[REQUIRED TASK]
From the first line of the listing below, retype each line up to and including the one with "o = tag(mb.build('pale_board', M_white), 'short"; pictures stay out.

━━━━━━━━━━━━━━━━

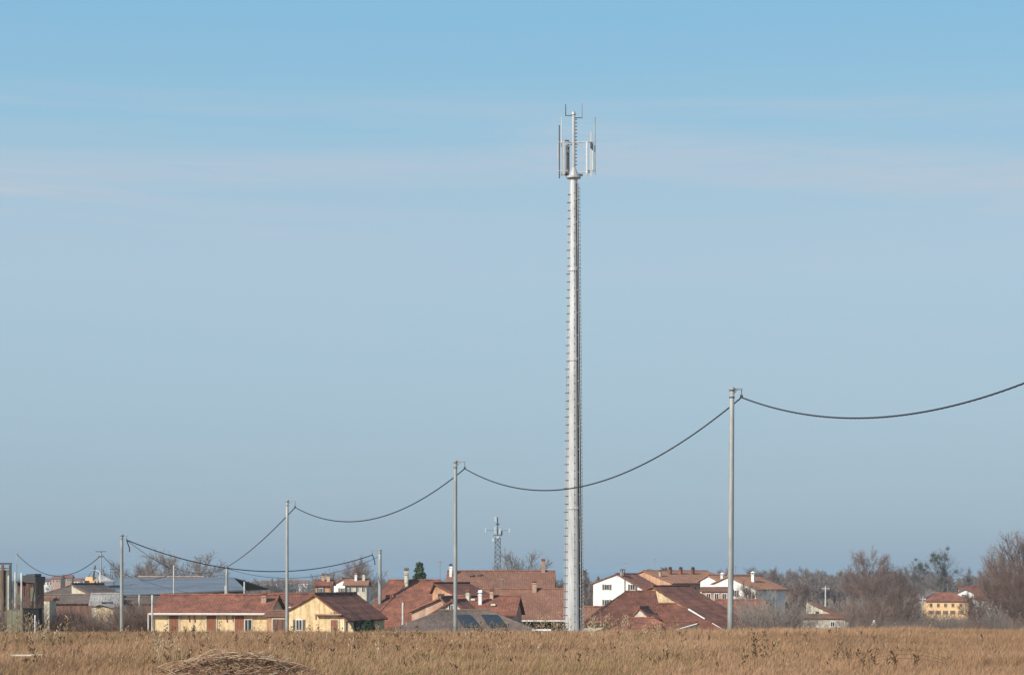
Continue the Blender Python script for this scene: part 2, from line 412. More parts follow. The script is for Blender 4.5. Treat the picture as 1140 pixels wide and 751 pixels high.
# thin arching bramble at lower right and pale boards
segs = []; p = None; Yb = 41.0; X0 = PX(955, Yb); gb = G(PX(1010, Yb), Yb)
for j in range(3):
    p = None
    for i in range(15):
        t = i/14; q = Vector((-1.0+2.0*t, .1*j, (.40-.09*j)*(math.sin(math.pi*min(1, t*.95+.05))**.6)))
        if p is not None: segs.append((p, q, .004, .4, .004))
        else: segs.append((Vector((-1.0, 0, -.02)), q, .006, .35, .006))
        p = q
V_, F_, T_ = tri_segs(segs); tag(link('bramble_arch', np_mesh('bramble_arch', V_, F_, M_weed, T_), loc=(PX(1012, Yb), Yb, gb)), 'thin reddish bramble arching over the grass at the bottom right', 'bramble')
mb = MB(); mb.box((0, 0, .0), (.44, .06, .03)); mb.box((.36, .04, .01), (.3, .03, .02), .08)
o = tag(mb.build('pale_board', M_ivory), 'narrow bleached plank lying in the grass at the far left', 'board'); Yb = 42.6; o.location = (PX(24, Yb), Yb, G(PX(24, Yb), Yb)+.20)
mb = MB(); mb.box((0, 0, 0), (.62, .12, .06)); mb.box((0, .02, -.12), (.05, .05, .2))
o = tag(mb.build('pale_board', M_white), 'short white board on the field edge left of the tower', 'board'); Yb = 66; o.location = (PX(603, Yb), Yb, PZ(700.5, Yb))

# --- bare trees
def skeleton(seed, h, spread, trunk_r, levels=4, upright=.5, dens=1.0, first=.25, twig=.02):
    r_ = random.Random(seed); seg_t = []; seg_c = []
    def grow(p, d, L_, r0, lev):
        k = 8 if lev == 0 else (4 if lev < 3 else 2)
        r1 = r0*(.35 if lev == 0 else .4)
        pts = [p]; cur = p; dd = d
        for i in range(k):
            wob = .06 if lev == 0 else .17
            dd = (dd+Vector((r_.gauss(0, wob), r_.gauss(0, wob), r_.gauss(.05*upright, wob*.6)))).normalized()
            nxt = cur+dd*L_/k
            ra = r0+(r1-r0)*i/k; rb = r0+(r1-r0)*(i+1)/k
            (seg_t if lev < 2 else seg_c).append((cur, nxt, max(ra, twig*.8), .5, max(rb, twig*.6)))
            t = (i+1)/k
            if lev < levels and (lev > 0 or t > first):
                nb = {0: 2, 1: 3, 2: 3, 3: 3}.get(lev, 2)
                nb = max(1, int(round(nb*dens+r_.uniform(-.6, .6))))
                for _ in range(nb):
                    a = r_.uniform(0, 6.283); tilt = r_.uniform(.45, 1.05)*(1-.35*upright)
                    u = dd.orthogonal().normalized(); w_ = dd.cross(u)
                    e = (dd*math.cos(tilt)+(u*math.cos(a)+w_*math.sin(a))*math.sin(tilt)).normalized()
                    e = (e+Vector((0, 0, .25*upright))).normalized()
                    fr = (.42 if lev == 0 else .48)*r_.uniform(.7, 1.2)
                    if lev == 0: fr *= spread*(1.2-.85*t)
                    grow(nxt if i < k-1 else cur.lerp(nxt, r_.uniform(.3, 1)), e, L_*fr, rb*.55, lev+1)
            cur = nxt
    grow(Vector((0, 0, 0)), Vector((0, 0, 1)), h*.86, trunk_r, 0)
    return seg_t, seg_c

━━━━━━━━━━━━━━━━

[ANSWER TO THE TASK]
Continue the Blender Python script for this scene: part 2, from line 412. More parts follow. The script is for Blender 4.5. Treat the picture as 1140 pixels wide and 751 pixels high.
# thin arching bramble at lower right and pale boards
segs = []; p = None; Yb = 41.0; X0 = PX(955, Yb); gb = G(PX(1010, Yb), Yb)
for j in range(3):
    p = None
    for i in range(15):
        t = i/14; q = Vector((-1.0+2.0*t, .1*j, (.40-.09*j)*(math.sin(math.pi*min(1, t*.95+.05))**.6)))
        if p is not None: segs.append((p, q, .004, .4, .004))
        else: segs.append((Vector((-1.0, 0, -.02)), q, .006, .35, .006))
        p = q
V_, F_, T_ = tri_segs(segs); tag(link('bramble_arch', np_mesh('bramble_arch', V_, F_, M_weed, T_), loc=(PX(1012, Yb), Yb, gb)), 'thin reddish bramble arching over the grass at the bottom right', 'bramble')
mb = MB(); mb.box((0, 0, .0), (.44, .06, .03)); mb.box((.36, .04, .01), (.3, .03, .02), .08)
o = tag(mb.build('pale_board', M_ivory), 'narrow bleached plank lying in the grass at the far left', 'board'); Yb = 42.6; o.location = (PX(24, Yb), Yb, G(PX(24, Yb), Yb)+.20)
mb = MB(); mb.box((0, 0, 0), (.62, .12, .06)); mb.box((0, .02, -.12), (.05, .05, .2))
o = tag(mb.build('pale_board', M_white), 'short white board on the field edge left of the tower', 'board'); Yb = 66; o.location = (PX(603, Yb), Yb, PZ(700.5, Yb))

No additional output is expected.